Problem description -
Reproduce the listing exactly, with no pictures in your copy.
— Start of Source data —
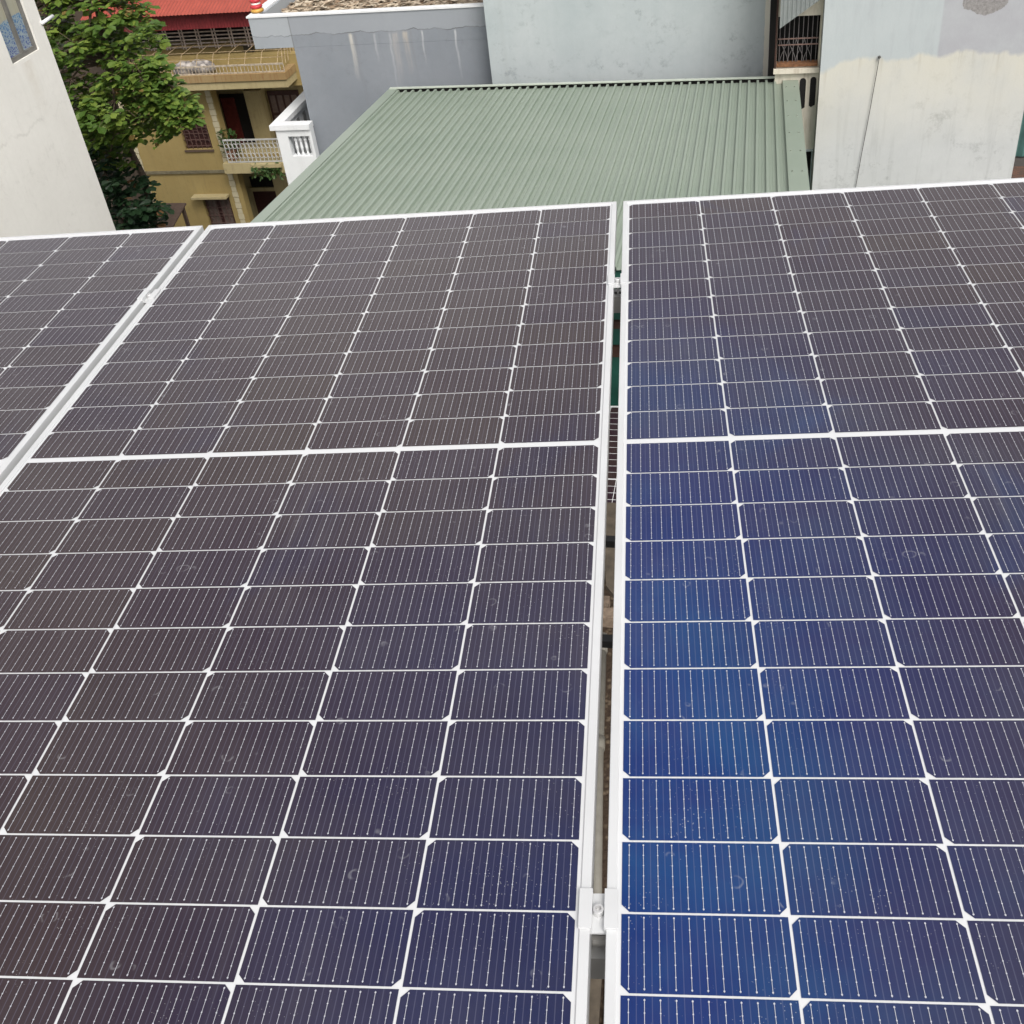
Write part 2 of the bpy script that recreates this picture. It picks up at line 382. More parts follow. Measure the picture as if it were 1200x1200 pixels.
mb.add(vs, [(k * L + i, k * L + i + 1, (k + 1) * L + i + 1, (k + 1) * L + i) for k in range(K) for i in range(L - 1)])
sheet = mb.build('roof_sheet', M['green_sheet'], t, b)
def strip(s_a, s_b, h, drop_a=0, drop_b=0):
    mb = MB(); vs = []
    for tt in (-.004, 1.006):
        pa, pb = on_roof(s_a, tt, h), on_roof(s_b, tt, h)
        vs += [(pa[0], pa[1], pa[2] - drop_a), pa, pb, (pb[0], pb[1], pb[2] - drop_b)]
    return mb.add(vs, [(0, 1, 5, 4), (1, 2, 6, 5), (2, 3, 7, 6)])
strip(-.002, .021, .041, .16, .022).build('edge_flashing', M['green_sheet'], t, b)
fr = strip(.9645, 1.0, .041, .01, .16).build('edge_flashing', M['green_sheet'], t, b)
mb = MB()
screw_m = flat('painted_screw', (.19, .22, .18), .6)
for k in range(9):
    for s in (.972, .990):
        q = on_roof(s, .06 + k * .108, .0415); MB().lathe([(.011, 0), (.011, .004), (.007, .005), (.007, .011)], q, 6).build('screw_head', screw_m, fr, b)
c0, c1 = on_roof(0, 1.0), on_roof(.968, 1.0)
dx = Vector(c1) - Vector(c0); nn = Vector((-dx.y, dx.x, 0)).normalized()
def along(z0, z1, d0, d1):
    mb = MB(); vs = []
    for z in (z0, z1):
        for d in (d0, d1):
            for q_ in (Vector(c0), Vector(c1)): vs.append(q_ + nn * d + Vector((0, 0, z)))
    return mb.add(vs, [(0, 1, 3, 2), (4, 6, 7, 5), (0, 4, 5, 1), (2, 3, 7, 6), (0, 2, 6, 4), (1, 5, 7, 3)])
cap = along(.038, .050, .012, .065).build('ridge_cap', M['pale_sheet'], t, b)
along(-.25, .037, .045, .06).build('gap_shade_board', M['dark_interior'], t, b)  # dark board added so the gaps under the ridge cap look shaded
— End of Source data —
Reply to the task -
Write part 2 of the bpy script that recreates this picture. It picks up at line 382. More parts follow. Measure the picture as if it were 1200x1200 pixels.
mb.add(vs, [(k * L + i, k * L + i + 1, (k + 1) * L + i + 1, (k + 1) * L + i) for k in range(K) for i in range(L - 1)])
sheet = mb.build('roof_sheet', M['green_sheet'], t, b)
def strip(s_a, s_b, h, drop_a=0, drop_b=0):
    mb = MB(); vs = []
    for tt in (-.004, 1.006):
        pa, pb = on_roof(s_a, tt, h), on_roof(s_b, tt, h)
        vs += [(pa[0], pa[1], pa[2] - drop_a), pa, pb, (pb[0], pb[1], pb[2] - drop_b)]
    return mb.add(vs, [(0, 1, 5, 4), (1, 2, 6, 5), (2, 3, 7, 6)])
strip(-.002, .021, .041, .16, .022).build('edge_flashing', M['green_sheet'], t, b)
fr = strip(.9645, 1.0, .041, .01, .16).build('edge_flashing', M['green_sheet'], t, b)
mb = MB()
screw_m = flat('painted_screw', (.19, .22, .18), .6)
for k in range(9):
    for s in (.972, .990):
        q = on_roof(s, .06 + k * .108, .0415); MB().lathe([(.011, 0), (.011, .004), (.007, .005), (.007, .011)], q, 6).build('screw_head', screw_m, fr, b)
c0, c1 = on_roof(0, 1.0), on_roof(.968, 1.0)
dx = Vector(c1) - Vector(c0); nn = Vector((-dx.y, dx.x, 0)).normalized()
def along(z0, z1, d0, d1):
    mb = MB(); vs = []
    for z in (z0, z1):
        for d in (d0, d1):
            for q_ in (Vector(c0), Vector(c1)): vs.append(q_ + nn * d + Vector((0, 0, z)))
    return mb.add(vs, [(0, 1, 3, 2), (4, 6, 7, 5), (0, 4, 5, 1), (2, 3, 7, 6), (0, 2, 6, 4), (1, 5, 7, 3)])
cap = along(.038, .050, .012, .065).build('ridge_cap', M['pale_sheet'], t, b)
along(-.25, .037, .045, .06).build('gap_shade_board', M['dark_interior'], t, b)  # dark board added so the gaps under the ridge cap look shaded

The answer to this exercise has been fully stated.